Niezawisłość sędziowska nie oznacza dowolności w wydawaniu wyroków i całkowitej uznaniowości.
Rządząca koalicja pochwaliła się sukcesami w wymiarze sprawiedliwości. Przywołano ułatwienia w dostępie do sądu, w czym przełom stanowi uruchomienie w Lublinie e-sądu, czyli elektronicznego postępowania upominawczego. Od stycznia ubiegłego roku wpłynęło do niego ponad milion spraw, a zainteresowanie przyspieszonym postępowaniem jest tak duże, że administracja sądu nie nadąża z archiwizowaniem pozwów. Do sukcesów posłowie zaliczyli też elektroniczne księgi wieczyste, które już dzisiaj zapewniają każdemu bezpłatny wgląd do informacji o wybranej nieruchomości przez internet. Nie zapomniano o elektronicznej rejestracji spółek z o.o. w ciągu jednego dnia ani o pozwach zbiorowych, które umożliwiają większej liczbie osób dotkniętych tym samym nieszczęściem składanie w sądzie jednego powództwa.
Jednak jest też druga strona medalu, taka, którą nikt nie chciałby się chwalić. Oto sędzia w sprawie z oskarżenia prywatnego wysyła lidera partii opozycyjnej na badania psychiatryczne.
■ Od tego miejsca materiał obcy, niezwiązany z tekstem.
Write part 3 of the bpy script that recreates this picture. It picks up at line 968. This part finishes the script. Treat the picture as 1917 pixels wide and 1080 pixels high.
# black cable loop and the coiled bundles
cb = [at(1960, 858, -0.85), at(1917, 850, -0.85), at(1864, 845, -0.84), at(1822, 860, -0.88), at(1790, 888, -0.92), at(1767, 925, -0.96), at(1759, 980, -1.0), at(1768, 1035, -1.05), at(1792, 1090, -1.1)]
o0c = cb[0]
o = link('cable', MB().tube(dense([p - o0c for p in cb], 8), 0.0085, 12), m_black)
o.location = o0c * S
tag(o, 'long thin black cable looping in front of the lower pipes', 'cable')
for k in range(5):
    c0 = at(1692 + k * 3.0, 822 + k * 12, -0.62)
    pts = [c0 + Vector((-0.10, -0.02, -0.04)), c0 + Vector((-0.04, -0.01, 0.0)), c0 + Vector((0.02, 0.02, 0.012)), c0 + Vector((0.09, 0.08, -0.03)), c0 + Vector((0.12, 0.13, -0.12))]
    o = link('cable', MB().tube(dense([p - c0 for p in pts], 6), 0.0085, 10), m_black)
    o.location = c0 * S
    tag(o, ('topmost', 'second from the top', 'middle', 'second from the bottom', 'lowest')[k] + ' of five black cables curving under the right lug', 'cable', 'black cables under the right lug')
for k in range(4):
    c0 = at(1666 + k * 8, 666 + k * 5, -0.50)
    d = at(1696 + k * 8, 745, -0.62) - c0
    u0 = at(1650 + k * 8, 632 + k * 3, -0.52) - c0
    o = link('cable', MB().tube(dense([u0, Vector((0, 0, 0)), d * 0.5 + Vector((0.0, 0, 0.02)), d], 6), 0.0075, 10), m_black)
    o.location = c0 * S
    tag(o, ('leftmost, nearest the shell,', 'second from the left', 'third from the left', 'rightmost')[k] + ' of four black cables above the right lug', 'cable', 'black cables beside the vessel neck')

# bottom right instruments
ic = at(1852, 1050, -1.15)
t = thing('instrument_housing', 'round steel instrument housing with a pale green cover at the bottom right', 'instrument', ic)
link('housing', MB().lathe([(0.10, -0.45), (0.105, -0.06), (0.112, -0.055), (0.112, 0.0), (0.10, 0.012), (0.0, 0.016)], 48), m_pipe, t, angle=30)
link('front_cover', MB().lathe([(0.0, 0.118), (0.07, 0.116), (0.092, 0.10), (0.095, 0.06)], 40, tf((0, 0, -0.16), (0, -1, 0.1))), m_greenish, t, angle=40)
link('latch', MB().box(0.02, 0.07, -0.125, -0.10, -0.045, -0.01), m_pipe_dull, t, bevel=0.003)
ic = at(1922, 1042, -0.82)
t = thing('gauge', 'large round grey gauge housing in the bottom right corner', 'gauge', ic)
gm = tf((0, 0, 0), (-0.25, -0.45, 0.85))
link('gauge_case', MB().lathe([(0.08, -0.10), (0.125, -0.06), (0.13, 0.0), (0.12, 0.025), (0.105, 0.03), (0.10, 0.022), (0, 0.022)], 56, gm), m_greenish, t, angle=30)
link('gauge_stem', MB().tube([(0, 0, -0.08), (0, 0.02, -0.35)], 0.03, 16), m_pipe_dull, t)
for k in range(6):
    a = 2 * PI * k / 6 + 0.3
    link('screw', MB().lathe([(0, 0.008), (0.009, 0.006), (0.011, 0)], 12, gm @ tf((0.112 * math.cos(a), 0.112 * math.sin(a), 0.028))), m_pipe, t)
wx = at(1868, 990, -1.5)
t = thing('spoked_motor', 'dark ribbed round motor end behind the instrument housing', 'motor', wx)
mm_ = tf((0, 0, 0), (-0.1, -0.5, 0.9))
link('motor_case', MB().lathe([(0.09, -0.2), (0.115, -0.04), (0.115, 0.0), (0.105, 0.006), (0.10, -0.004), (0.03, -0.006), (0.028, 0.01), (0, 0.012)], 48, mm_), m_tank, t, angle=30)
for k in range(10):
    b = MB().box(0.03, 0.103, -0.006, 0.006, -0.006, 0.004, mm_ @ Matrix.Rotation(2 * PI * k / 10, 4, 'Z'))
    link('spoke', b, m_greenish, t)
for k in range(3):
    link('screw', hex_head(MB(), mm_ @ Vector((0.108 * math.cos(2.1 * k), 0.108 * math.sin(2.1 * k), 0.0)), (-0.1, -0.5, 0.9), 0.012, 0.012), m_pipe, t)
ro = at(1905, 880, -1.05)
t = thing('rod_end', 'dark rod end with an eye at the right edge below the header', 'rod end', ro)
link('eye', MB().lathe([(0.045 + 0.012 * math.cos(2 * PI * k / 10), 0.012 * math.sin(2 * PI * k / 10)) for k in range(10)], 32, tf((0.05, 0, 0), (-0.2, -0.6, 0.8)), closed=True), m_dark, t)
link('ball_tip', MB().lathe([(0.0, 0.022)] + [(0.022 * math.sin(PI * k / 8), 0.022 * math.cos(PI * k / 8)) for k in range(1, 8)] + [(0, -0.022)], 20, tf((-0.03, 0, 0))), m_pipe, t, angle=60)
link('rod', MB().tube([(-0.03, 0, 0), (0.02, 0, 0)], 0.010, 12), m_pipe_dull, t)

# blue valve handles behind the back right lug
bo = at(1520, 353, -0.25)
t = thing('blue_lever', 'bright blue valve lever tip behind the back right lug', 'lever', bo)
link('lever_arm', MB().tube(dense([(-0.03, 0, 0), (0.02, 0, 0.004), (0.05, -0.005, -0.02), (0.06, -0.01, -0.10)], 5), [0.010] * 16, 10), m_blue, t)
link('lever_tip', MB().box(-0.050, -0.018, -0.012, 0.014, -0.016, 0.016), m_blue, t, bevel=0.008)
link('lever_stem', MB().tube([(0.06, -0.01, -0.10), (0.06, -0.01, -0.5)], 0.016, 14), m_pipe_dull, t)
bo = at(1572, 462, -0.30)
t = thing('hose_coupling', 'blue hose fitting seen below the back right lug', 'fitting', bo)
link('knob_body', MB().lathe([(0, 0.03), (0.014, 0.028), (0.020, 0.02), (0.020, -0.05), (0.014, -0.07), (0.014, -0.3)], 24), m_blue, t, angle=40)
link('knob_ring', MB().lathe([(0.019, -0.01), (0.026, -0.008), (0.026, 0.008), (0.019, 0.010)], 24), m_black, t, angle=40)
Sędzia opierał się na wywiadach prasowych, w których pozwany przyznaje się, że po śmierci swojego brata zażywał na uspokojenie xanax.
Oto w innej sprawie zostaje z dnia na dzień odsunięty od prowadzenia śledztwa prokurator, który chciał postawić zarzuty karne szefowi jednej ze służb specjalnych.
Niepokojących sygnałów z sal sądowych i prokuratorskich gabinetów było w ostatnich tygodniach więcej. Chociażby skazanie dziennikarza w procesie karnym na grzywnę 16 tys. zł za krytyczny komentarz na temat byłego esbeka.
Wszystkie te decyzje kładą się cieniem na legislacyjnych sukcesach rządzącej koalicji. Przecież sędzia z warszawskiego sądu rejonowego, który decydował o badaniach psychiatrycznych Jarosława Kaczyńskiego, podejmował jakże ważną decyzję w sprawie karnej, jeszcze przed rozprawą, nie wysłuchując oskarżonego. Rzecznik prasowy sądu powiedział, że była to niezawisła i suwerenna decyzja. Z pewnością. Tylko że niezawisłość nie upoważnia do przekraczania granic. To nie jest życie ułatwione, gdzie na wiele rzeczy można sobie pozwolić bezkarnie.
Życie wymiaru sprawiedliwości nie powinno przypominać gry, gdzie można blefować do woli, gdzie rządzi nieprzewidywalność, a popisywanie się nieodpowiedzialną odwagą osiąga najwyższą cenę. Im prostsza zasada, tym bardziej dogłębne ma znaczenie, jak mówi chińskie przysłowie.